For the last few years, I’ve been producing collages that explore the ruins of a dead civilisation – desolate, dilapidated buildings and machinery, littering a coastal landscape of overgrown plants, dead trees and hungry birds. It’s an imaginary world that reflects my own interests, anxieties, and aesthetic preferences; constructed out of a huge folder of carefully sorted and labelled found images.
During the first lockdown, when the sun was shining and the streets were empty, I would go for long walks around Liverpool. Re-engaging with areas of the city I had overlooked helped me to realise the extent to which growing up here had impacted my work – so many of the motifs being present on a sole stretch of the Dock Road (ships, ruins, classical architecture, crumbling factories, rusted-up junk, overgrown weeds…).
I also started to think about how many of the buildings and images that have shaped my conception of Liverpool’s character as a city no longer exist, and how much people older than me make the same complaint. Since its extensive bombing during the Second World War, Liverpool has been in a state of near-constant redevelopment. Many of us walk around town trying to map the past onto the present, trying to figure out where long-gone parks and buildings would have sat – it can be hard to keep track.
I want to pay tribute to this version of Liverpool – the one where our brains live, rather than our bodies. I will create a series of collages, depicting a city reconstructed from memory, engaging with the architectural and social history of Liverpool as well as its character. This project, Timeslip, will explore how we are shaped not only by our environments but by the ghosts which haunt them. The work produced from this material will be made into a newspaper-style publication, and also made available online, later this year.
I would like to invite local residents, or anyone with a connection to Liverpool, to contact me and share their memories of the city and its architecture.

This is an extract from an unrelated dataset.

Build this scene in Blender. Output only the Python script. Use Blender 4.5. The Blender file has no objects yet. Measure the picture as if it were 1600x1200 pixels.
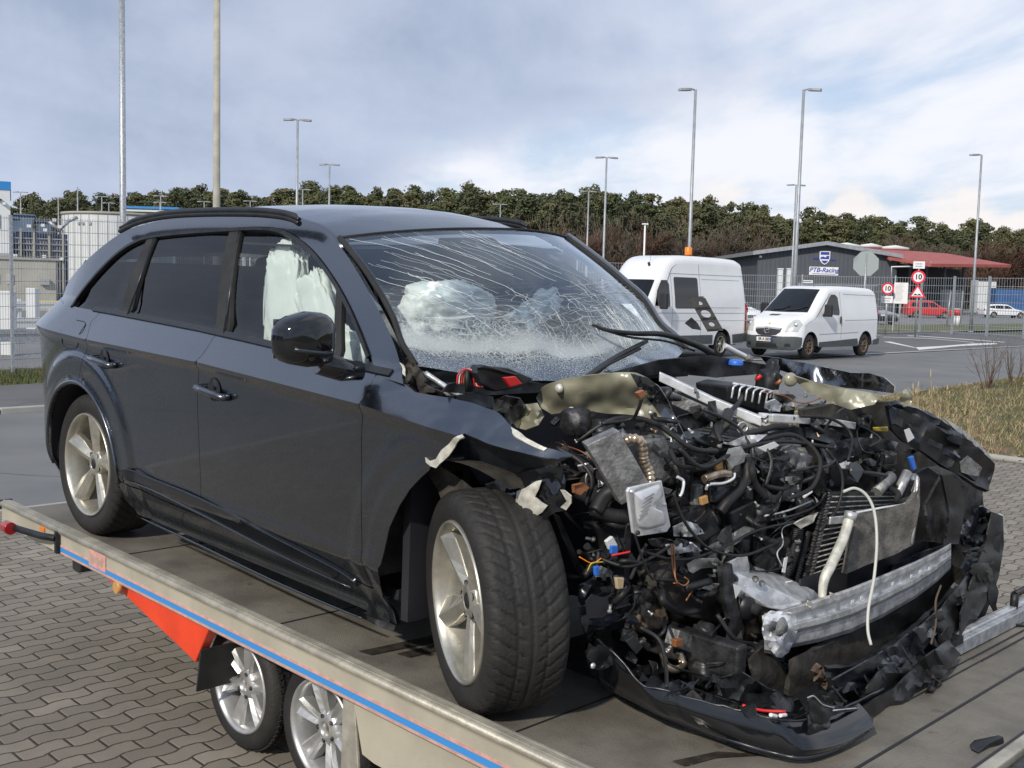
import bpy, bmesh, math, random
from mathutils import Vector, Matrix, noise
from mathutils.geometry import delaunay_2d_cdt
R = math.radians
random.seed(7)
scene = bpy.context.scene
COL = scene.collection

# ------------------------------------------------------------------ camera
F_PX, PITCH, ROLL, CAM_H = 1700.0, .0883, .0257, 2.11
cam_data = bpy.data.cameras.new("camera")
cam = bpy.data.objects.new("camera", cam_data)
COL.objects.link(cam)
cam_data.sensor_width = 36.0
cam_data.lens = F_PX / 1600 * 36.0
cam_data.clip_end = 4000
cam_data.clip_start = .05
cam.rotation_mode = 'XYZ'
cam.matrix_world = (Matrix.Translation((0, 0, CAM_H)) @ Matrix.Rotation(math.pi / 2 - PITCH, 4, 'X')
                    @ Matrix.Rotation(ROLL, 4, 'Z'))
scene.camera = cam
scene.render.resolution_x = 1024
scene.render.resolution_y = 768
scene.view_settings.view_transform = 'Standard'
scene.view_settings.look = 'None'
scene.view_settings.exposure = 0.10
scene.view_settings.gamma = 1.0

# ------------------------------------------------------------------ sun and sky
SUN_DIR = Vector((-.38, -.74, .56)).normalized()      # towards the sun: behind the photographer's left shoulder
sl = bpy.data.lights.new("sun", 'SUN')
sl.energy = 3.0
sl.angle = R(2.5)
sl.color = (1.0, .93, .82)
sun = bpy.data.objects.new("sun", sl)
COL.objects.link(sun)
sun.rotation_euler = SUN_DIR.to_track_quat('Z', 'Y').to_euler()

world = bpy.data.worlds.new("World")
scene.world = world
world.use_nodes = True
nt = world.node_tree
nt.nodes.clear()


def N(nt, typ, **kw):
    n = nt.nodes.new(typ)
    for k, v in kw.items():
        if k.startswith('i_'):
            n.inputs[k[2:].replace('_', ' ')].default_value = v
        else:
            setattr(n, k, v)
    return n


def M2(nt, op, a, b=None, c=None, clamp=False):
    n = nt.nodes.new('ShaderNodeMath')
    n.operation = op
    n.use_clamp = clamp
    for i, v in enumerate((a, b, c)):
        if v is None:
            continue
        if hasattr(v, 'links'):
            nt.links.new(v, n.inputs[i])
        else:
            n.inputs[i].default_value = v
    return n.outputs[0]


def SS(nt, v, lo, hi):
    n = nt.nodes.new('ShaderNodeMapRange')
    n.interpolation_type = 'SMOOTHSTEP'
    nt.links.new(v, n.inputs['Value'])
    n.inputs['From Min'].default_value = lo
    n.inputs['From Max'].default_value = hi
    return n.outputs[0]


def MIXC(nt, fac, a, b):
    n = nt.nodes.new('ShaderNodeMix')
    n.data_type = 'RGBA'
    for s, v in ((0, fac), (6, a), (7, b)):
        if hasattr(v, 'links'):
            nt.links.new(v, n.inputs[s])
        elif s == 0:
            n.inputs[0].default_value = v
        else:
            n.inputs[s].default_value = (*v, 1) if len(v) == 3 else v
    return n.outputs[2]


sky = N(nt, 'ShaderNodeTexSky')
sky.sky_type = 'NISHITA'
sky.sun_disc = False
sky.sun_elevation = math.asin(SUN_DIR.z)
sky.sun_rotation = math.atan2(SUN_DIR.x, SUN_DIR.y)
sky.air_density = 1.0
sky.dust_density = 1.5
geo = N(nt, 'ShaderNodeNewGeometry')
neg = N(nt, 'ShaderNodeVectorMath', operation='SCALE')
neg.inputs['Scale'].default_value = 1.0
tc = N(nt, 'ShaderNodeTexCoord')
nt.links.new(tc.outputs['Generated'], neg.inputs[0])
sx = N(nt, 'ShaderNodeSeparateXYZ')
nt.links.new(neg.outputs[0], sx.inputs[0])
X, Y, Z = sx.outputs
az = M2(nt, 'ARCTAN2', X, Y)
# cloud sheet coordinates: layers flatten towards the horizon
zz = M2(nt, 'ADD', M2(nt, 'MAXIMUM', Z, 0.0), .09)
cx = M2(nt, 'DIVIDE', X, zz)
cy = M2(nt, 'DIVIDE', Y, zz)
cc = N(nt, 'ShaderNodeCombineXYZ')
nt.links.new(cx, cc.inputs[0])
nt.links.new(cy, cc.inputs[1])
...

I’m keen to hear about buildings, still-standing or long-gone, that you have had a particular fondness for. What buildings are unlikely to feature in tourist guides, but define the city in your mind? Is there a piece of graffiti, a shop sign, a sculpture or a gravestone that always feels, inexplicably, like home?
Submissions so far have included the Escape on Paradise Street, the Bear Brand factory in Woolton, the sign at the bottom of Upper Parliament St that read “Norton for Crap” if viewed from the right angle, and many more. Local artist Nick Smith writes; “Nation where CREAM used to be hosted in Wolstenholme Sq. A really generic breezeblock building with curved corrugated paneling covering it but with pure magic inside. They used to have this water fountain in the bar next to the Courtyard which was painted in fluorescent yellows and pinks that was were smokers congregated. Remember that fondly”.